_TASK OBJECTIVE_: Every line below that holds the string "scene" should be copied out.

_RECORDED DATA_:
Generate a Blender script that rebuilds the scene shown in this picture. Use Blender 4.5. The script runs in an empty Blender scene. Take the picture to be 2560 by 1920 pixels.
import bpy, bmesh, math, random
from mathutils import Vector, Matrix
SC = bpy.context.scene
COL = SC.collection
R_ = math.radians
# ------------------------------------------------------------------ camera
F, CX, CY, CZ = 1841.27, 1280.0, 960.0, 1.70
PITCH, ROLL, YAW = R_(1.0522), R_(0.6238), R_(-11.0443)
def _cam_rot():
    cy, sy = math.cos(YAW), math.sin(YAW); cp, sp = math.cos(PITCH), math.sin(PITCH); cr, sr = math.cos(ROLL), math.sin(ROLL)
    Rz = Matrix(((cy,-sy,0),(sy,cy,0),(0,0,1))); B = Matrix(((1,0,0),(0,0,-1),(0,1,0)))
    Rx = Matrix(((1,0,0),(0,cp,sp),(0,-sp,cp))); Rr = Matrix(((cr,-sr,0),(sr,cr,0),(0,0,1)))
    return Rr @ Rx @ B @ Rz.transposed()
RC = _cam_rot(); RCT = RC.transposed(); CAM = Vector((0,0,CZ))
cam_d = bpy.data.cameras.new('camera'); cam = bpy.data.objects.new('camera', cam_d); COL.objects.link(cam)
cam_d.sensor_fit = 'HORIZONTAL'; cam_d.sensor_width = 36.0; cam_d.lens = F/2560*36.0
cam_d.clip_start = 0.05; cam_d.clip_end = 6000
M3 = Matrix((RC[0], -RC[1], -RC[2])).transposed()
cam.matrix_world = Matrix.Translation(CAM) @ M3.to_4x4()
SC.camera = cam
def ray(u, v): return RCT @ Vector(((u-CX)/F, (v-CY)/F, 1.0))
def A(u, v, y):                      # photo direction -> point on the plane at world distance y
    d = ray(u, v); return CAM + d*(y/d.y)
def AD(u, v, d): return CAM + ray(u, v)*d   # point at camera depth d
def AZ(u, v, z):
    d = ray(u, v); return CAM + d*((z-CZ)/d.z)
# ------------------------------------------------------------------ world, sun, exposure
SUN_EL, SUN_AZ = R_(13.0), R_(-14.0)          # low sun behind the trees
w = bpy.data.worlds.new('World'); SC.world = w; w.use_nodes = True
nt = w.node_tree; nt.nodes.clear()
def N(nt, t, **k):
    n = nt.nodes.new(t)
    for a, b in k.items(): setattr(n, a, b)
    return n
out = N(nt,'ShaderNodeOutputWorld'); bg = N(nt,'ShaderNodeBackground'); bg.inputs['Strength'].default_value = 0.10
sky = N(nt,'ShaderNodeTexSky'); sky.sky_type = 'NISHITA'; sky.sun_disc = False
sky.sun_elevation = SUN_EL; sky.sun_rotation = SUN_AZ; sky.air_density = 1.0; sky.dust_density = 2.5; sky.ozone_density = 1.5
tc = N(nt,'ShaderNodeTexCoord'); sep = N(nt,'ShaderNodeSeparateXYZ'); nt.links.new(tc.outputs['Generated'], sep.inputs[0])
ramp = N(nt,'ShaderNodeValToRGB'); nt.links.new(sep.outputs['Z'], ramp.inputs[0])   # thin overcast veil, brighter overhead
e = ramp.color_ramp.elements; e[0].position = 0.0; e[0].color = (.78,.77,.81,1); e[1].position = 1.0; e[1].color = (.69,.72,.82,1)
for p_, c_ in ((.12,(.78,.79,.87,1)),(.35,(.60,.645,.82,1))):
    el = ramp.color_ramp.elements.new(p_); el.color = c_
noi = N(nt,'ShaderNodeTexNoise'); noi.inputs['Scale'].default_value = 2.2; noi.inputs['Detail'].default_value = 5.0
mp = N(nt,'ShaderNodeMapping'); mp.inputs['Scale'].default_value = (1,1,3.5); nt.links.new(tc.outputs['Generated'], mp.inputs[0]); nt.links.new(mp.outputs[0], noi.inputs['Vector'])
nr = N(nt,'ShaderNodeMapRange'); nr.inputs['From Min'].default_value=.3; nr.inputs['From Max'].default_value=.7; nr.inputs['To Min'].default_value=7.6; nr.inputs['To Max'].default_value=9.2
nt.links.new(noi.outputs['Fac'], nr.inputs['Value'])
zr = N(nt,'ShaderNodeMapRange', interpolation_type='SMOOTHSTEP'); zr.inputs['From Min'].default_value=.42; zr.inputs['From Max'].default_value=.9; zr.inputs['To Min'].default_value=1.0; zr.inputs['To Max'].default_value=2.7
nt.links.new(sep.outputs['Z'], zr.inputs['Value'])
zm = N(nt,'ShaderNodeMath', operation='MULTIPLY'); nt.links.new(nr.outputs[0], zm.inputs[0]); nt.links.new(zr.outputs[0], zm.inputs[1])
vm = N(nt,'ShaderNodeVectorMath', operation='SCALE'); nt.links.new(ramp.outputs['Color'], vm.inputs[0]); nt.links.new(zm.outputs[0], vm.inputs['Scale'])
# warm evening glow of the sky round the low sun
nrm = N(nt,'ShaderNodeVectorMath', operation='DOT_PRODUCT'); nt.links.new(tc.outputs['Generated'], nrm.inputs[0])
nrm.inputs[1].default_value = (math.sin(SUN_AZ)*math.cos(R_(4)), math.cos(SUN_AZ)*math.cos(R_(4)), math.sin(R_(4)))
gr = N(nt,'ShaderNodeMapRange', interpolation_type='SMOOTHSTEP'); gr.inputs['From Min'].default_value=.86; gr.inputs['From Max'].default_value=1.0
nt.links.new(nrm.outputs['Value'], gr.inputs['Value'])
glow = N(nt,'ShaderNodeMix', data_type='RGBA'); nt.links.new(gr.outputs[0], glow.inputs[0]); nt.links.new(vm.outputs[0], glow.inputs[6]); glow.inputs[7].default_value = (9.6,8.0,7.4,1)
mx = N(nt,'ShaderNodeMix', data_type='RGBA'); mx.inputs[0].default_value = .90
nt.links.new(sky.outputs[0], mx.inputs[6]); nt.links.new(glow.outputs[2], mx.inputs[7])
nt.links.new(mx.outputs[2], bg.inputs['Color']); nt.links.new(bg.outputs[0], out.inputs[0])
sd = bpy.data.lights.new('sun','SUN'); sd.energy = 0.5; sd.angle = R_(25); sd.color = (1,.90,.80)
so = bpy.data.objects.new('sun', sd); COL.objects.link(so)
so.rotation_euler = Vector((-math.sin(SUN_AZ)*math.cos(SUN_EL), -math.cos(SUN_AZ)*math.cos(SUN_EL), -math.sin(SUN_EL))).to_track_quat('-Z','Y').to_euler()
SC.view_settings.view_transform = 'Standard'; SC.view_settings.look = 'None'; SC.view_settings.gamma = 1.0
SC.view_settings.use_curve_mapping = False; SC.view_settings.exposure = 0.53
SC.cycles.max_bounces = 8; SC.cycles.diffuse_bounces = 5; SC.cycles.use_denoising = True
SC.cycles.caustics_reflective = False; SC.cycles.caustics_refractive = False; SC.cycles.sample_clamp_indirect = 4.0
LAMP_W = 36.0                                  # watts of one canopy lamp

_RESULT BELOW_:
Generate a Blender script that rebuilds the scene shown in this picture. Use Blender 4.5. The script runs in an empty Blender scene. Take the picture to be 2560 by 1920 pixels.
SC = bpy.context.scene